Hiç takip etmiyorum desem :). Enteresan sergi ya da aktiviteler olunca gidiyorum. Mesela en son Olafureliasson’un sergisine gittim. Değişikti.
Fakat dijital sanat ve NFT dünyasını ilginç buluyorum. Tüm dünya teknoloji devrimi yaşarken sanatta bundan nasibini alacak gibi duruyor.
Ressam olarak nasıl bir kariyer hayaliniz var? Yeni projelerinizden bahseder misiniz?
Kalplere dokunup güzellik katayım isterim. Benim için tatmin edici oluyor sanatla iletişim kurabilmek. Düşünün; aslında bir insanın hayatına kalıcı bir güzellik katmak hem çok kolay hem de çok zor. Bir çok insanın hayatına kalıcı olarak güzellik katabilirsem ne mutlu bana.
Ressam olmayı düşünen gençlere veya yeni başlayanlara verebileceğiniz tavsiyeler nelerdir?
Sanatçılık aslında bir çeşit gerçeği bozma filtresi. Yani gerçek olanı başarı ile işleyip bir form verirseniz “zanaatkar” olursunuz. Fakat her gerçek sanatçının bir parmak izi vardır. Gerçek olanı kendine has yöntemlerle anlatır. Her kim yeni başlıyorsa gerçekten hayal etmeye ve üretmeye çalışsın.
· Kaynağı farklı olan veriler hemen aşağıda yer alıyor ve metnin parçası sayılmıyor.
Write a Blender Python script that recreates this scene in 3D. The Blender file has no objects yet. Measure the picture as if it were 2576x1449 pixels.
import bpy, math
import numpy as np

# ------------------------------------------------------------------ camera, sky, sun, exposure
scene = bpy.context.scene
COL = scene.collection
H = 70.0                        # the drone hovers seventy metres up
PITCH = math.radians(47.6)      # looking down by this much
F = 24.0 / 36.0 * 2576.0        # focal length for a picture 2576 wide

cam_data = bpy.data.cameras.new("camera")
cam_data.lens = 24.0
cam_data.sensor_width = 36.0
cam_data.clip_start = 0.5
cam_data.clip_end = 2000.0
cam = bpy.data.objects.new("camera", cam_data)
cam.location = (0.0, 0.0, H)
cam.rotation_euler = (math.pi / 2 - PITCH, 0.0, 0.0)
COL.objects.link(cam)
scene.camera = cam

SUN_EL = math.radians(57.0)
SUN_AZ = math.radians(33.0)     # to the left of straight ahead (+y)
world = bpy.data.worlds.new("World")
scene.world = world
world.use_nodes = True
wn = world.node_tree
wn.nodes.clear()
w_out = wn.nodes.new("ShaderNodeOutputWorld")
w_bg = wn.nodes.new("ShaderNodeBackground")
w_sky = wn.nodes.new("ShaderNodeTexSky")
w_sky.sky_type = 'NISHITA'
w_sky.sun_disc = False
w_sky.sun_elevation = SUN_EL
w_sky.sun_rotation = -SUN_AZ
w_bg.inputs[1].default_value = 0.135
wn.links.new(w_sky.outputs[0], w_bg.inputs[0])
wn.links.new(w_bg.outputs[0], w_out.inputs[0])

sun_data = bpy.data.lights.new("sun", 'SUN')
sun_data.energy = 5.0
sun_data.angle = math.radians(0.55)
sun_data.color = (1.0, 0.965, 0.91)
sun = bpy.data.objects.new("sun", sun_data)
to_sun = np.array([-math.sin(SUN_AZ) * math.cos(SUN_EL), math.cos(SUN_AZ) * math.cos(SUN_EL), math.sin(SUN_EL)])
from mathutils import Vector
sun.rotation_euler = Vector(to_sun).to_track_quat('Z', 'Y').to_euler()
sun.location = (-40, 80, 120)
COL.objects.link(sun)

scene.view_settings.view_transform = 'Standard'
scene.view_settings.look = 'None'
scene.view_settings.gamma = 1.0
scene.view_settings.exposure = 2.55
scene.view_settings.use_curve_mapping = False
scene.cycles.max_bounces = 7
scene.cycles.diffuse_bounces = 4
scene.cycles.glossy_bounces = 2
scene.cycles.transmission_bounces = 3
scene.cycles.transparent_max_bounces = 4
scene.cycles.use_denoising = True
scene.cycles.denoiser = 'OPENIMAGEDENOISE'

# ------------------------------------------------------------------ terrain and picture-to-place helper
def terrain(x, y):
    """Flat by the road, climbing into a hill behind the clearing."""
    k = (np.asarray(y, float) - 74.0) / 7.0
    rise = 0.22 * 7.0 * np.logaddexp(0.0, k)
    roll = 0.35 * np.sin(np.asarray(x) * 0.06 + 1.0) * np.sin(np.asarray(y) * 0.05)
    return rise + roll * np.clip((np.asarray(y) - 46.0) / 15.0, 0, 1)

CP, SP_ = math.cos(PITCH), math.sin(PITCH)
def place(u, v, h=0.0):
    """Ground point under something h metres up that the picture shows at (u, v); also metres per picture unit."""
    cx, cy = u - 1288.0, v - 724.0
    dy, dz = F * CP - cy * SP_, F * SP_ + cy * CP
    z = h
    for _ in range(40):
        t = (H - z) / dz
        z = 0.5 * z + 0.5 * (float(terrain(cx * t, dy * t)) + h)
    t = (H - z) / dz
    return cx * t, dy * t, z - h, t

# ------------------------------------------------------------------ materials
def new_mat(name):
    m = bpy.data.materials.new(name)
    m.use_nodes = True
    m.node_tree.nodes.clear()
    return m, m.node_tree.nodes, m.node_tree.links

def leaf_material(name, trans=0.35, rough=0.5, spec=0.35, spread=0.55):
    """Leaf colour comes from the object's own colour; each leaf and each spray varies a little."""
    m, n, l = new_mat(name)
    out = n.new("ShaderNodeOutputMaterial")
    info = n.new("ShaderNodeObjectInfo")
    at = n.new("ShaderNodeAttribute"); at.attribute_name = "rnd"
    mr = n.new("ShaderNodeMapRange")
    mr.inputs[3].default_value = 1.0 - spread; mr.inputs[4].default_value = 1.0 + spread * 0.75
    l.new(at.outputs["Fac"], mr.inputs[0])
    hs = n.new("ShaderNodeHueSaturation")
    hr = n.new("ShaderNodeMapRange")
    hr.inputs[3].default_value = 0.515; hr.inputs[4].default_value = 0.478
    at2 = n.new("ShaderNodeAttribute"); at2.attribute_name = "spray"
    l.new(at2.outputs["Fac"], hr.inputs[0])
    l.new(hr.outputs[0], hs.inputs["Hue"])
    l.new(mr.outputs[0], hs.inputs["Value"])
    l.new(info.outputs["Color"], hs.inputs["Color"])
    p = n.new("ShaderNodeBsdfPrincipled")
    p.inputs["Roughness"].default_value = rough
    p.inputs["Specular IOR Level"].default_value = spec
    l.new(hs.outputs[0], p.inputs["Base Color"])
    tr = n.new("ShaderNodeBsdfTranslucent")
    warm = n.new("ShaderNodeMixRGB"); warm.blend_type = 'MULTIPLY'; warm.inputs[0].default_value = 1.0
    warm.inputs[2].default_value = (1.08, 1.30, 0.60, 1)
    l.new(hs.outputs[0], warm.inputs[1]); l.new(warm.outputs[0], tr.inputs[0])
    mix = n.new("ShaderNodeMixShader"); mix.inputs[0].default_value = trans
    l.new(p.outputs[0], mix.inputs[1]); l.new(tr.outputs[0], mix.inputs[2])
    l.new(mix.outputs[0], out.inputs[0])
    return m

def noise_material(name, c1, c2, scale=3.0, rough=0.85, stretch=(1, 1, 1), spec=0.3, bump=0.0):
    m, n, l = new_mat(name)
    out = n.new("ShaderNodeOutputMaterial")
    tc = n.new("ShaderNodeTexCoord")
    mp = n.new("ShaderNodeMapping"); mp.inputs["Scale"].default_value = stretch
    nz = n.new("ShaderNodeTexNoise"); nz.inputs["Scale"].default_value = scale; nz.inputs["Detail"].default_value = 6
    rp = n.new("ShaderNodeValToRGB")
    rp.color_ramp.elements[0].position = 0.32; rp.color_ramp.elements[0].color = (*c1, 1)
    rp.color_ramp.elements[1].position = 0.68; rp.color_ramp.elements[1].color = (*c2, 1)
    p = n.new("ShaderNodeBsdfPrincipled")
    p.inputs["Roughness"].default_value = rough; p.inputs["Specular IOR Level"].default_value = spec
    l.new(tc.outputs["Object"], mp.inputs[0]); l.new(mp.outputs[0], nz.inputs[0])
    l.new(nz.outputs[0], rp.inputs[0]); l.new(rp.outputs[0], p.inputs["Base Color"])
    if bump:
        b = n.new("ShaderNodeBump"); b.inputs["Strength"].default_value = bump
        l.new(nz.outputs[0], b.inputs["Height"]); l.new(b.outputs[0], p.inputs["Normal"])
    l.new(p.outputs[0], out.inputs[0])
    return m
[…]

Bence ancak bu şekilde sanat ilerler. Kendi kimliğini bularak.
Röportajlarımın klasik sorusudur. Size de sormak istiyorum. Elinizde sihirli bir değnek olsaydı ne yapmak isterdiniz?
Ben küçükken resmî dairelerde ışık düğmelerinin üstünde “lüzumsuzsa söndür” yazardı. Hayata dair çok ironik bulmuşumdur bunu. Sihirli bir değneğim olsa dünyada genel anlamda lüzumsuz olan her şeyi söndürürdüm. İronik değil mi sizce de?